The History

For over a century, the Belo Mansion has stood as a stately symbol of Dallas' cultural civic and commercial history. This national landmark house is named after Colonel Alfred Horatio Belo, a decorated Civil War hero from North Carolina who became one of the most influential business and civic leaders in Dallas history.
Colonel Belo came to Texas in 1865 and went to work for the Galveston News as a bookkeeper. By 1876, he owned the newspaper. In 1885, Col. Belo and his family - wife Nettie, son Alfred, Jr. and daughter Jeanette - moved to Dallas to start a sister paper, The Dallas Morning News. Dallas was in transition from a southwestern frontier town with a population of 2,000 in 1868, to a modern city with a population of 38,067 by 1890, making Dallas the largest city in Texas.

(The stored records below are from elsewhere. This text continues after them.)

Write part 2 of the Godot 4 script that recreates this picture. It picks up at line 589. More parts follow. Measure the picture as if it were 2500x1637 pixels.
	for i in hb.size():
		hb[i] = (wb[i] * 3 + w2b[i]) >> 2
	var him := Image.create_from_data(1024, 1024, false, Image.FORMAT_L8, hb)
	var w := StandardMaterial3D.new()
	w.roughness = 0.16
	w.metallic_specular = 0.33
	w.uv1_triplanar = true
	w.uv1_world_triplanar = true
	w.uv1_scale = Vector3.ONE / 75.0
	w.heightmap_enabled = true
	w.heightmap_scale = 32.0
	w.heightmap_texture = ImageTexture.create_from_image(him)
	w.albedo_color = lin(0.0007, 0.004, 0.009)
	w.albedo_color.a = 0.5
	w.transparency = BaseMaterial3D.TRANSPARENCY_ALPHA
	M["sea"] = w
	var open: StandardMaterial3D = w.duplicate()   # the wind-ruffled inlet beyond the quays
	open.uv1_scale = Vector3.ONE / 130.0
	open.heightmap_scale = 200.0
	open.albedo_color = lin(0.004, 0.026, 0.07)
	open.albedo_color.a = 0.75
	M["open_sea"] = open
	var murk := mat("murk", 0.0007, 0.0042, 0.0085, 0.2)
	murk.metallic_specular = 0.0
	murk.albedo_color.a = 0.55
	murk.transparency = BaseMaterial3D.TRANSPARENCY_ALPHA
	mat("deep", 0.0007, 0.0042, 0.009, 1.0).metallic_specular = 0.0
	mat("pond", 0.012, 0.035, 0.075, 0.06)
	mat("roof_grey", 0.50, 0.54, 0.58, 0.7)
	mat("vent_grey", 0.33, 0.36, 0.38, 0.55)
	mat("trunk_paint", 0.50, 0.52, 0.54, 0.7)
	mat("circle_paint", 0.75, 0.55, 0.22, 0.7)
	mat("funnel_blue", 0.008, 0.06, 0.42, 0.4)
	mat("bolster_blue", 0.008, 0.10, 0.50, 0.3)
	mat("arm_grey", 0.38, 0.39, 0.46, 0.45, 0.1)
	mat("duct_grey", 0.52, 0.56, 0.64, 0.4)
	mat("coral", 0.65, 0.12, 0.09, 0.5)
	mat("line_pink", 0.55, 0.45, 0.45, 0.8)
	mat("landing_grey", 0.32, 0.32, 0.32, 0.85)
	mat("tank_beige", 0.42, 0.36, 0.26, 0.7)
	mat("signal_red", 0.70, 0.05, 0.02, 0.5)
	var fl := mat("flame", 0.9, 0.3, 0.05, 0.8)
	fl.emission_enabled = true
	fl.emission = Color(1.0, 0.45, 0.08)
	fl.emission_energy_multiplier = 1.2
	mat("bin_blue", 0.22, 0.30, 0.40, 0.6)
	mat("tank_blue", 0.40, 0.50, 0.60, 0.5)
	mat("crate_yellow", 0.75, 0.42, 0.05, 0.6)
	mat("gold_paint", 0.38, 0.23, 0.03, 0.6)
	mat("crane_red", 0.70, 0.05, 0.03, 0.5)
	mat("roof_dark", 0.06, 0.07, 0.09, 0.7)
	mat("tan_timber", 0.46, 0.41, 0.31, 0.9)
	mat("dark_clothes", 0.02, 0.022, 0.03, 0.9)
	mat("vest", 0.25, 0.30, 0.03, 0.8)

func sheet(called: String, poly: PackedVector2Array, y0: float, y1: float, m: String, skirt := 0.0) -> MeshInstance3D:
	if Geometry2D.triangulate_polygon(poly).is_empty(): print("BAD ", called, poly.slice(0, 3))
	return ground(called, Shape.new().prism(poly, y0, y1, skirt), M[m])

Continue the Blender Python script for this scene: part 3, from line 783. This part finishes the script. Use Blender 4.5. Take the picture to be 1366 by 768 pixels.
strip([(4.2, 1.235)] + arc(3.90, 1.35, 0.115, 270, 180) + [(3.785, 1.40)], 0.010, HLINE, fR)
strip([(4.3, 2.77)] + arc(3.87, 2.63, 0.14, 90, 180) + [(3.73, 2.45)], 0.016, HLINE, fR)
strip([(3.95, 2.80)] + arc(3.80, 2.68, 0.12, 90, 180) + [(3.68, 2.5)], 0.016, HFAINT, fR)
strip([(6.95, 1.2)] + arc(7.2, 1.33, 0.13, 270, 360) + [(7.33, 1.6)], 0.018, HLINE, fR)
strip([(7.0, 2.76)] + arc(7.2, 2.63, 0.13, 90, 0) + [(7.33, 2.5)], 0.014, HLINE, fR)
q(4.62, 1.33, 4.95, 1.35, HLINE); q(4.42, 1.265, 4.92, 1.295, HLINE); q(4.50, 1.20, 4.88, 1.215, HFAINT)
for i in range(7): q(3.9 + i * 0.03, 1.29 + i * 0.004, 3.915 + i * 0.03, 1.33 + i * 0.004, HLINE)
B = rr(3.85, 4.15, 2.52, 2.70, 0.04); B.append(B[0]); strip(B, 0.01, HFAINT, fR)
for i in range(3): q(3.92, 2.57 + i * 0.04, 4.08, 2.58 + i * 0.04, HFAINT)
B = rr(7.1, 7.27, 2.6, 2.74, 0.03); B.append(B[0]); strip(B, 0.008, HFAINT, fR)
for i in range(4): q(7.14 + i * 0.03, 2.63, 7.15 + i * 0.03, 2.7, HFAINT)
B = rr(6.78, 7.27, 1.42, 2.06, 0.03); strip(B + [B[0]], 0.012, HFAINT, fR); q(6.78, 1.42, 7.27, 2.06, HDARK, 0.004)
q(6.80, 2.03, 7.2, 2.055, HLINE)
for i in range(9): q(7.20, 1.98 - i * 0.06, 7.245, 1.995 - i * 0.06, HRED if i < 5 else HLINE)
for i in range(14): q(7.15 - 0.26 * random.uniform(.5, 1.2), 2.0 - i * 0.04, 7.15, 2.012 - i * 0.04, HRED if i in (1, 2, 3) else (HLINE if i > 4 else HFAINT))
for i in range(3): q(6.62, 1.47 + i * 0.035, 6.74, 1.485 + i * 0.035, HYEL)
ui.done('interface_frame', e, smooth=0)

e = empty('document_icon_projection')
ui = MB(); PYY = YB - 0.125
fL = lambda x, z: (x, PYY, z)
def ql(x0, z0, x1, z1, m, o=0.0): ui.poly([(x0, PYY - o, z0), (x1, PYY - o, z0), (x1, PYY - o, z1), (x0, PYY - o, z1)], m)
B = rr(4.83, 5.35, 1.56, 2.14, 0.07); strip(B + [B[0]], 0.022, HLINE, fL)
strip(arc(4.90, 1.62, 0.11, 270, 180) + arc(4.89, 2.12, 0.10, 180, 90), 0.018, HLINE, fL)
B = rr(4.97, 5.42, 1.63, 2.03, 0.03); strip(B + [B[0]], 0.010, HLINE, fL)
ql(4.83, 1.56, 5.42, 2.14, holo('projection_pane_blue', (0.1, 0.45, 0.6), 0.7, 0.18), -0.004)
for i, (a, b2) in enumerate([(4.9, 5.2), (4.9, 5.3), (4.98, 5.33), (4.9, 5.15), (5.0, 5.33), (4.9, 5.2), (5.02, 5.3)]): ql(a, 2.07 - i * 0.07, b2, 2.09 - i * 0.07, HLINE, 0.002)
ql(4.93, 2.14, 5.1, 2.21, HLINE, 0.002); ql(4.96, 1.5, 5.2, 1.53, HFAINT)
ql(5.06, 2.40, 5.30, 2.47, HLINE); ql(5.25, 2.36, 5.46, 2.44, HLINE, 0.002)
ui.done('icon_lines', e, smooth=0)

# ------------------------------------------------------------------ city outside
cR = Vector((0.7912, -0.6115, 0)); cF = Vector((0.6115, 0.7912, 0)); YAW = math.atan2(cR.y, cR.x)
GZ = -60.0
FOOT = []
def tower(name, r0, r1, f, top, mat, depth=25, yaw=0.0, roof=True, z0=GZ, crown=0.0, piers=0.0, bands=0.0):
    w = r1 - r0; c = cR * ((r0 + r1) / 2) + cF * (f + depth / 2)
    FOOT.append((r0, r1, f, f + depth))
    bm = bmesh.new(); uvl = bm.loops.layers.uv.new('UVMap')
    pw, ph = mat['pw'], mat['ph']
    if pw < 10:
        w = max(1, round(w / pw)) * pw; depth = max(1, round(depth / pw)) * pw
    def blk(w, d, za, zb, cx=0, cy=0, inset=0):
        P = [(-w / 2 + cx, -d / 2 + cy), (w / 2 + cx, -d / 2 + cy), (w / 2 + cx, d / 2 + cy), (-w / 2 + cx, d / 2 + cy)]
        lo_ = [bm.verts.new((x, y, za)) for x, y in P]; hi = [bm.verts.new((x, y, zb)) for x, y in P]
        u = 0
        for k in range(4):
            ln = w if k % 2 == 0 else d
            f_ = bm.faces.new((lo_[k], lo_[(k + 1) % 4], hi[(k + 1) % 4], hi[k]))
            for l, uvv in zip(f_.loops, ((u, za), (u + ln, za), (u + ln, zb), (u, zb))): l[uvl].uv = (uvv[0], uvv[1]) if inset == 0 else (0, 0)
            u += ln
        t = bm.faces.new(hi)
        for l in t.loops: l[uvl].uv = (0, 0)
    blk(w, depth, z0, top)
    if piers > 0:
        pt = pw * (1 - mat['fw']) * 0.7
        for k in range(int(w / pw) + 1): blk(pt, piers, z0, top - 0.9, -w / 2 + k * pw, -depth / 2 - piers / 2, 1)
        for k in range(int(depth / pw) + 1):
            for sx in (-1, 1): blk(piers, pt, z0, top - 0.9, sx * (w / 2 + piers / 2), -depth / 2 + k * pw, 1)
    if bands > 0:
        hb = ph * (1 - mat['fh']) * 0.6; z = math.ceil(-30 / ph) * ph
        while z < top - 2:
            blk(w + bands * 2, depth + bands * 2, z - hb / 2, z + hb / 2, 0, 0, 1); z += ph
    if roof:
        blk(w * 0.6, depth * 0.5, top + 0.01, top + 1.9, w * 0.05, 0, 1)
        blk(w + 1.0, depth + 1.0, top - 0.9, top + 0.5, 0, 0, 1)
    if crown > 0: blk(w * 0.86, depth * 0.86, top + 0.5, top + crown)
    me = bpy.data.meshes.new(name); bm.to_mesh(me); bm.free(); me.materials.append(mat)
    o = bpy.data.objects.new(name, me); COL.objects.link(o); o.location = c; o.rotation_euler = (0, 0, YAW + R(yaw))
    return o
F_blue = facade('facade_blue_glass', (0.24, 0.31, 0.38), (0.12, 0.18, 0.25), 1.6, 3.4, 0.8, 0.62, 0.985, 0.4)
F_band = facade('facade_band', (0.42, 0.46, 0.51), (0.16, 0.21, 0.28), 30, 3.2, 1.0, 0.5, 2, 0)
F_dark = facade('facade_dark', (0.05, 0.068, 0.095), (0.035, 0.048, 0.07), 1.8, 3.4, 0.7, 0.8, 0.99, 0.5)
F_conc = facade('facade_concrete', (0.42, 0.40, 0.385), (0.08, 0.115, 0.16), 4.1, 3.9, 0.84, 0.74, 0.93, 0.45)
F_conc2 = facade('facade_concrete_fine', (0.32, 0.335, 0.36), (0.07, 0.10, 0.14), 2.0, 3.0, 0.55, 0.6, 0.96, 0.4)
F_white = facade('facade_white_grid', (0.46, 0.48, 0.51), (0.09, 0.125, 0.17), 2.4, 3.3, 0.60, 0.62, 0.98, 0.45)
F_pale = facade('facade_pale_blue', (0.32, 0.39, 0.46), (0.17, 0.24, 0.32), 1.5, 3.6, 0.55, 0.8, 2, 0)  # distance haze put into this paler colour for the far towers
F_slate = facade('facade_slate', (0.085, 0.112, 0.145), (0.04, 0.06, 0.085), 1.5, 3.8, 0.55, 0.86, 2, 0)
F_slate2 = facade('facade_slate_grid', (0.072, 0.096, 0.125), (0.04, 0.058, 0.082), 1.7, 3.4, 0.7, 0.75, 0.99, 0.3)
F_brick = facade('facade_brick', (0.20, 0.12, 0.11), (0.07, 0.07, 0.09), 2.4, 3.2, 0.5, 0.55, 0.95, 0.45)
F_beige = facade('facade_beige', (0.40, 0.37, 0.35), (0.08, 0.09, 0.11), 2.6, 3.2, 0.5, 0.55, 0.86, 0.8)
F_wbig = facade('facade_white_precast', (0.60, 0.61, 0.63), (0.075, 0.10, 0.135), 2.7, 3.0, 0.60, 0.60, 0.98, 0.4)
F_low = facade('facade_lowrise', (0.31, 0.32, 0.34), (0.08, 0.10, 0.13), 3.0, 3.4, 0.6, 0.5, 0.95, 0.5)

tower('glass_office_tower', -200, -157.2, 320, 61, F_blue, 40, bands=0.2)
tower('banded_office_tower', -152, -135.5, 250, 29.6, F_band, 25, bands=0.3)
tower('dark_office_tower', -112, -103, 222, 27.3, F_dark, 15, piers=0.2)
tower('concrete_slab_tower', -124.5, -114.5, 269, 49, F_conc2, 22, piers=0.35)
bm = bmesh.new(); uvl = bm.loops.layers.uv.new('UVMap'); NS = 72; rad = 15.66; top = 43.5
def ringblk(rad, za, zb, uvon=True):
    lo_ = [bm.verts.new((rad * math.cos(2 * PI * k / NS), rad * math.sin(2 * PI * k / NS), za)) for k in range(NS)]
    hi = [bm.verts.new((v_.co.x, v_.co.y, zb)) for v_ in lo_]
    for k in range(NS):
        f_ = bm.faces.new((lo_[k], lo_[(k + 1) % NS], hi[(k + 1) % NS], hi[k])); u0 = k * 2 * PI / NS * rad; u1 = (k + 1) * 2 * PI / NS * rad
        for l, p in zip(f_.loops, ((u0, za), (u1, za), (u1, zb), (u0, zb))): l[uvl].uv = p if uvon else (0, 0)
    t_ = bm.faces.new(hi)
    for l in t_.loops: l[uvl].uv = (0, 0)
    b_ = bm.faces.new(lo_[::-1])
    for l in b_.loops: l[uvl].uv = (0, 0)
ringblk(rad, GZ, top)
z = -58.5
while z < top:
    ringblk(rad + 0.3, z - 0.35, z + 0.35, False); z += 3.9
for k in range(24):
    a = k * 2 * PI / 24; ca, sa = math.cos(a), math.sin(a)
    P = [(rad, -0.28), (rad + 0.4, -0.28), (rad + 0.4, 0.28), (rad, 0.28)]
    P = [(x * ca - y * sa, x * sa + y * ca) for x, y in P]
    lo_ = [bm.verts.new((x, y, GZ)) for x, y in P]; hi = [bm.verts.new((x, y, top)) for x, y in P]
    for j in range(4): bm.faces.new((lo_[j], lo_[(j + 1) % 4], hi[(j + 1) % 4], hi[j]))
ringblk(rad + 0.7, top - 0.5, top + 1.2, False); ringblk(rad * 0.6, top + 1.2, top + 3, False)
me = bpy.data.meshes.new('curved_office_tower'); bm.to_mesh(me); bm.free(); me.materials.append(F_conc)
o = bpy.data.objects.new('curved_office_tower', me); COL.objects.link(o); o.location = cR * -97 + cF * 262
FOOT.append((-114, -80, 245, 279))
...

In the late 1890s, Col. Belo purchased a frame house at the corner of Ross and Pearl in his wife's name with $27,500 from her own funds. The property had earlier belonged to Captain William Gaston, a pioneer Dallas banker.

Col. and Mrs. Belo built a magnificent neoclassical revival structure that, with its distinctive Corinthian columns and pedimented portico, was reminiscent of his family home in Salem, North Carolina. The contractor was Daniel Morgan, who also built the Dallas County Courthouse now known as "Old Red." At that time, Ross Avenue was the finest residential street in the city. It was also the first street in Dallas to be paved.

In 1900, the family celebrated the marriage of Alfred Belo, Jr. and his bride, Helen Ponder of Denton. However, Col. Belo died soon afterward in 1901, and Alfred, Jr. died of meningitis in 1906. Nettie Belo continued to reside in the mansion with her daughter-in-law and her two granddaughters until her death in 1913. Ill health forced Helen Ponder Belo to leave Dallas in 1922, marking the end of the Belo family's occupancy of their mansion.

In 1926, Sparkman-Loudermilk Funeral Home signed a 50 year lease on the property. The business substantially remodeled the mansion and a chapel was added. As a funeral home, the mansion served some of the area's most famous citizens, including the 1934 funeral of notorious outlaw Clyde Barrow (of Bonnie and Clyde fame) which drew thousands of curiosity seekers. The historical significance of the Belo Mansion was recognized in 1976, when it was one of only seven Dallas County sites accepted into the National Register of Historic Places.

In, 1977, Col Belo's granddaughter, Helen Belo Morrison (who was born in the home in 1902), agreed to sell the property to the Dallas Bar Foundation, feeling that its plan to restore the home was in accordance with the family's principles and desires. In 1979, following two years of painstaking restoration, the Belo Mansion became home to the Dallas Bar Association.

The proud history of the Belo Mansion continues today. It houses offices for the Dallas Bar Association, Dallas Bar Foundation, and Dallas Association of Young Lawyers, thus serving the entire metropolitan Dallas legal profession. It also serves the greater community, providing a classic setting for banquets, weddings, receptions and other functions.